Sunday, November 18, 2018

Bhutan In Dire Need Of One Rajendra Singh

Dr. Rajendra Singh, more popularly known as the “Waterman of India” is an outstanding Ramon Magsaysay Award winning water conservationist from India who trained as an Ayurvedic doctor, only to resign and start an NGO called Tarun Bharat Sangh (TBS). He and his NGO TBS has built close to 12,000 johads - large community owned dams/reservoirs made of earth and rocks. The johad concept dates back to 1500 BC that helps to hold runoff from monsoon rains which go on to help water percolate into the ground, thereby improving the water table. Through severe draining of groundwater, the Indian state of Rajasthan started to experience crop failures, rivers began to dry up, forests and wildlife disappeared and people abandoned farm work and migrated to urban centers.

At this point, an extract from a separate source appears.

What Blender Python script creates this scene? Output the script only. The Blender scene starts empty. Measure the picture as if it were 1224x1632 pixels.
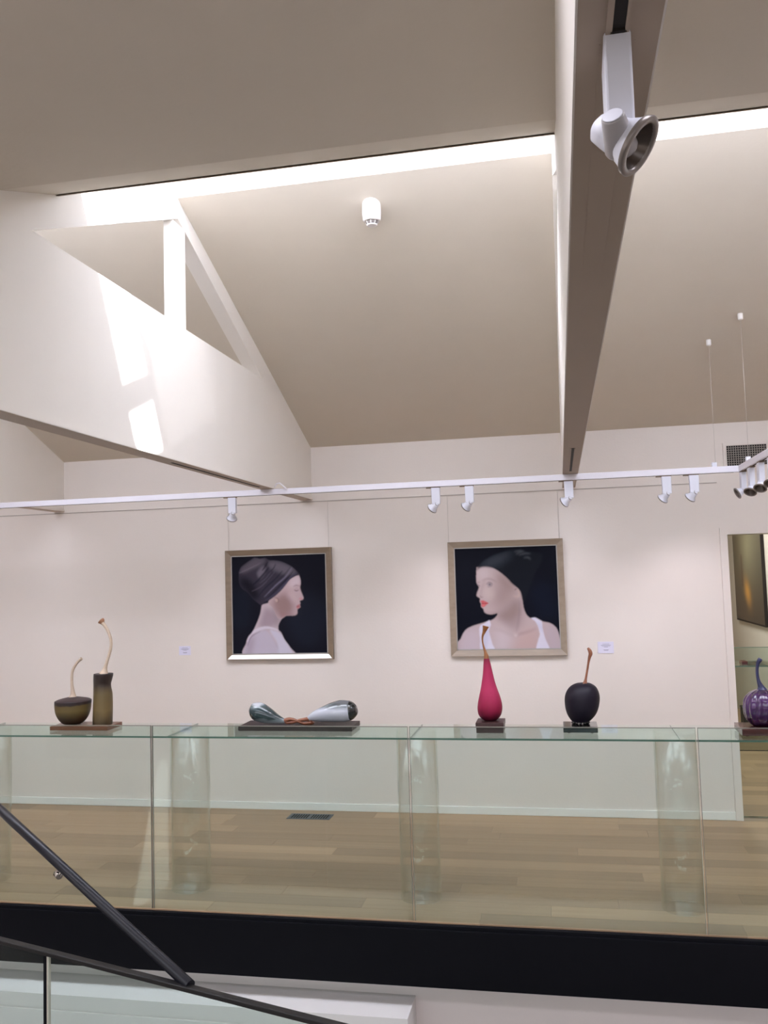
import bpy, bmesh, math, random
import numpy as np
from mathutils import Vector, Matrix
random.seed(7)
sc = bpy.context.scene
COL = sc.collection

# ------------------------------------------------------------ camera
F_PX, YAW, PIT, ROL = 1396.25, -0.19538, 0.07282, -0.029666
EYE = Vector((0, 0, 1.85))
def cam_axes():
    cy, sy, cp, sp = math.cos(YAW), math.sin(YAW), math.cos(PIT), math.sin(PIT)
    fwd = Vector((sy*cp, cy*cp, sp)); right = Vector((cy, -sy, 0)); up = right.cross(fwd)
    cr, sr = math.cos(ROL), math.sin(ROL)
    return cr*right + sr*up, -sr*right + cr*up, fwd
RI, UP, FW = cam_axes()
cam = bpy.data.objects.new('camera', bpy.data.cameras.new('camera'))
COL.objects.link(cam); sc.camera = cam
cam.data.sensor_fit = 'VERTICAL'; cam.data.sensor_height = 36; cam.data.lens = 36*F_PX/1632
cam.data.clip_start = .05; cam.data.clip_end = 200
m3 = Matrix((RI, UP, -FW)).transposed(); m4 = m3.to_4x4(); m4.translation = EYE
cam.matrix_world = m4
def at(x, y, Y):                       # a measured sight line met with the plane of depth Y
    d = FW + RI*((x-612)/F_PX) - UP*((y-816)/F_PX)
    return EYE + d*(Y/d.y)

# ------------------------------------------------------------ world, sun, lights, exposure
w = bpy.data.worlds.new('overcast_sky'); sc.world = w; w.use_nodes = True
def world_nodes():                     # even overcast sky above the horizon, dull ground below
    nt = w.node_tree; bg = nt.nodes['Background']; tc = nt.nodes.new('ShaderNodeTexCoord'); sp = nt.nodes.new('ShaderNodeSeparateXYZ')
    cr = nt.nodes.new('ShaderNodeValToRGB'); el = cr.color_ramp.elements
    el[0].position = 0; el[0].color = (.16, .14, .12, 1); el[1].position = .03; el[1].color = (.87, .90, 1, 1)
    nt.links.new(tc.outputs['Generated'], sp.inputs[0]); nt.links.new(sp.outputs['Z'], cr.inputs[0]); nt.links.new(cr.outputs[0], bg.inputs[0])
    bg.inputs[1].default_value = 2.0
world_nodes()
sun = bpy.data.objects.new('sun', bpy.data.lights.new('sun', 'SUN')); COL.objects.link(sun)
sun.data.energy = 24; sun.data.angle = .02; sun.data.color = (.98, .97, 1)
sun.rotation_euler = Vector((-1, .47, -1)).to_track_quat('-Z', 'Y').to_euler()
def area(name, loc, aim, sx, sy, e, color=(1, 1, 1), portal=False):
    L = bpy.data.lights.new(name, 'AREA'); L.shape = 'RECTANGLE'; L.size = sx; L.size_y = sy; L.energy = e; L.color = color
    if portal: L.cycles.is_portal = True
    o = bpy.data.objects.new(name, L); COL.objects.link(o); o.location = loc
    o.rotation_euler = (Vector(aim)).to_track_quat('-Z', 'Y').to_euler(); return o
area('portal_rear', (-1, -4.0, .9), (0, 1, 0), 10.4, 4.6, 1, portal=True)
area('added_backroom_fill', (1.3, 9.6, 2.7), (0, 0, -1), .6, 3.0, 50, (1, .98, .96))  # unseen fill, added so the room beyond the door is not dark
area('added_void_fill', (-1, 1.0, 3.29), (0, 0, -1), 5.5, .5, 64, (.9, .89, 1))  # unseen fill added over the void to brighten the ledge and lower wall
sc.view_settings.view_transform = 'Standard'; sc.view_settings.look = 'None'
sc.view_settings.exposure = 0.25; sc.view_settings.gamma = 1.0; sc.view_settings.use_curve_mapping = False
sc.cycles.use_denoising = True
sc.cycles.max_bounces = 10; sc.cycles.diffuse_bounces = 6; sc.cycles.transparent_max_bounces = 24
sc.cycles.glossy_bounces = 4; sc.cycles.caustics_reflective = False; sc.cycles.caustics_refractive = False
sc.cycles.sample_clamp_indirect = 6

# ------------------------------------------------------------ materials
def lin(c):
    return tuple((v/255/12.92 if v/255 <= .04045 else ((v/255+.055)/1.055)**2.4) for v in c)
def newmat(name):
    m = bpy.data.materials.new(name); m.use_nodes = True
    return m, m.node_tree, m.node_tree.nodes['Principled BSDF']
def mat(name, rgb, rough=.6, metal=0, noise=.04, scale=6, bump=0, spec=.5, coat=0):
    m, nt, b = newmat(name); c = lin(rgb)
    N = nt.nodes.new; tc = N('ShaderNodeTexCoord'); nz = N('ShaderNodeTexNoise')
    nz.inputs['Scale'].default_value = scale; nz.inputs['Detail'].default_value = 4
    nt.links.new(tc.outputs['Object'], nz.inputs['Vector'])
    r = N('ShaderNodeMix'); r.data_type = 'RGBA'
    r.inputs[6].default_value = (*[v*(1-noise) for v in c], 1); r.inputs[7].default_value = (*[min(1, v*(1+noise)) for v in c], 1)
    nt.links.new(nz.outputs['Fac'], r.inputs[0]); nt.links.new(r.outputs[2], b.inputs['Base Color'])
    b.inputs['Roughness'].default_value = rough; b.inputs['Metallic'].default_value = metal
    b.inputs['Specular IOR Level'].default_value = spec; b.inputs['Coat Weight'].default_value = coat
    if bump:
        bp = N('ShaderNodeBump'); bp.inputs['Strength'].default_value = bump; bp.inputs['Distance'].default_value = .004
        n2 = N('ShaderNodeTexNoise'); n2.inputs['Scale'].default_value = 60
        nt.links.new(tc.outputs['Object'], n2.inputs['Vector'])
        nt.links.new(n2.outputs['Fac'], bp.inputs['Height']); nt.links.new(bp.outputs[0], b.inputs['Normal'])
    return m
def glassmat(name, tint, fres=1.45, glossmix=1.0):
    m = bpy.data.materials.new(name); m.use_nodes = True; nt = m.node_tree; nt.nodes.clear(); N = nt.nodes.new
    out = N('ShaderNodeOutputMaterial'); mx = N('ShaderNodeMixShader'); tr = N('ShaderNodeBsdfTransparent'); gl = N('ShaderNodeBsdfGlossy')
    fr = N('ShaderNodeFresnel'); fr.inputs[0].default_value = fres
    tr.inputs[0].default_value = (*tint, 1); gl.inputs['Roughness'].default_value = .02; gl.inputs[0].default_value = (.95, 1, .97, 1)
    ml = N('ShaderNodeMath'); ml.operation = 'MULTIPLY'; ml.inputs[1].default_value = glossmix
    ge = N('ShaderNodeNewGeometry'); mi = N('ShaderNodeMix'); mi.inputs[2].default_value = fres; mi.inputs[3].default_value = 1/fres
    nt.links.new(ge.outputs['Backfacing'], mi.inputs[0]); nt.links.new(mi.outputs[0], fr.inputs[0])
    nt.links.new(fr.outputs[0], ml.inputs[0]); nt.links.new(ml.outputs[0], mx.inputs[0])
    nt.links.new(tr.outputs[0], mx.inputs[1]); nt.links.new(gl.outputs[0], mx.inputs[2]); nt.links.new(mx.outputs[0], out.inputs[0])
    return m
def ramp_mat(name, stops, axis='Z', rough=.4, noise=.15, nscale=3, spec=.5, coat=0, metal=0):
    """colour bands fixed on the thing itself, along one generated axis"""
    m, nt, b = newmat(name); N = nt.nodes.new
    tc = N('ShaderNodeTexCoord'); sp = N('ShaderNodeSeparateXYZ'); nt.links.new(tc.outputs['Generated'], sp.inputs[0])
    nz = N('ShaderNodeTexNoise'); nz.inputs['Scale'].default_value = nscale; nt.links.new(tc.outputs['Generated'], nz.inputs['Vector'])
    ma = N('ShaderNodeMath'); ma.operation = 'MULTIPLY_ADD'; ma.inputs[1].default_value = noise; ma.inputs[2].default_value = -noise/2
    nt.links.new(nz.outputs['Fac'], ma.inputs[0]); ad = N('ShaderNodeMath'); nt.links.new(ma.outputs[0], ad.inputs[0])
    nt.links.new(sp.outputs[axis], ad.inputs[1])
    cr = N('ShaderNodeValToRGB'); nt.links.new(ad.outputs[0], cr.inputs[0])
    el = cr.color_ramp.elements
    while len(el) < len(stops): el.new(.5)
    for e, (p, c) in zip(el, stops): e.position = p; e.color = (*lin(c), 1)
    nt.links.new(cr.outputs[0], b.inputs['Base Color'])
    b.inputs['Roughness'].default_value = rough; b.inputs['Specular IOR Level'].default_value = spec
    b.inputs['Coat Weight'].default_value = coat; b.inputs['Metallic'].default_value = metal
    return m
def woodmat(name, a, b_, sx=1.5, rough=.45, perobj=.25, coat=0):
    m, nt, b = newmat(name); N = nt.nodes.new
    tc = N('ShaderNodeTexCoord'); mp = N('ShaderNodeMapping'); mp.inputs['Scale'].default_value = (sx, 30, 30)
    oi = N('ShaderNodeObjectInfo'); ad = N('ShaderNodeVectorMath'); ad.operation = 'ADD'
    sc_ = N('ShaderNodeVectorMath'); sc_.operation = 'SCALE'; sc_.inputs[3].default_value = 40
    cmb = N('ShaderNodeCombineXYZ')
    for i in range(3): nt.links.new(oi.outputs['Random'], cmb.inputs[i])
    nt.links.new(cmb.outputs[0], sc_.inputs[0]); nt.links.new(tc.outputs['Object'], mp.inputs[0])
    nt.links.new(mp.outputs[0], ad.inputs[0]); nt.links.new(sc_.outputs[0], ad.inputs[1])
    nz = N('ShaderNodeTexNoise'); nz.inputs['Scale'].default_value = 1; nz.inputs['Detail'].default_value = 5; nt.links.new(ad.outputs[0], nz.inputs['Vector'])
    mx = N('ShaderNodeMix'); mx.data_type = 'RGBA'; mx.inputs[6].default_value = (*lin(a), 1); mx.inputs[7].default_value = (*lin(b_), 1)
    nt.links.new(nz.outputs['Fac'], mx.inputs[0])
    hs = N('ShaderNodeHueSaturation'); mr = N('ShaderNodeMapRange'); mr.inputs[3].default_value = 1-perobj; mr.inputs[4].default_value = 1+perobj
    nt.links.new(oi.outputs['Random'], mr.inputs[0]); nt.links.new(mr.outputs[0], hs.inputs['Value']); nt.links.new(mx.outputs[2], hs.inputs['Color'])
    nt.links.new(hs.outputs[0], b.inputs['Base Color']); b.inputs['Roughness'].default_value = rough
    b.inputs['Coat Weight'].default_value = coat
    return m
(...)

Dr. Rajendra Singh’s pioneering work helped rejuvenate dried up wells and rivers across hundreds of villages in Alwar District of Rajasthan, India. In Alwar, water problem is now history.

Photograph of Dr. Rajendra Singh by Mullookkaaran available at https://commons.wikimedia.org

Dr. Rajendra Singh believes that water will be the cause for the World War III.

But it is not his belief, or the consequences therefrom, that causes me to write about him. It is not even the need to replicate his work in Bhutan, that provokes me to draw attention to his pioneering work. It is the other impact that his work has had on the villages of Alwar, Rajasthan:

Reverse migration!

As a result of rivers getting rejuvenated and dried up wells getting refilled with percolated rainwater, youth who had migrated to urban centers began to return to their villages to take up farming and farm work. Parched and fallow agriculture lands began to be filled with greenery. There hasn’t been drought or flooding in Alwar region for the past many years.

Bhutan too is in dire need of one Dr. Rajendra Singh!

No, not to build johads on our hilltops - but to represent poor rural Bhutanese farmers’ interest in the two law making bodies of the Bhutanese Parliament. We need one Dr. Rajendra Singh to bring some semblance of rationality in our wildlife conservation Acts and laws. In the last 10 years since democracy, not one of the seventy two sitting Parliamentarians have cared to address the issues arising out of the disparate nature of our conservation laws.

Year after year, the incidence of Goongtong is on the rise; villages are emptied of young farm hands, farm lands are left fallow; agriculture production is falling; urban centers are getting clogged with economic migrants from rural villages. City dwellers are turned into paupers - in supporting the influx of migrating rural relatives.
Goongtong: Deserted rural homes and fallow agriculture land - farmers surrender to the onslaught of wildlife predation and migrate to urban centers, to seek out alternate life and livelihood.

We need one Dr. Rajendra Singh to help rationalize our outdated conservation laws. We need one Dr. Rajendra Singh to tell the lawmakers that conservation is not about giving primacy to the wild animals, over human animals. We need one Dr. Rajendra Singh to tell the lawmakers that conservation will ultimately suffer if it favors one specie over others because a law that is shorn of equilibrium will espouse retaliatory action from the victimized species.
Farmers resort to employing stuffed synthetic tigers from China - to keep guard over their plantation - while they try to get some rest and sleep from a gruelling day's work.

We need one Dr. Rajendra Singh to urgently do something to try and halt the rural-urban migration. We need one Dr. Rajendra Singh to start our own process of reverse migration, before the exercise becomes too expensive.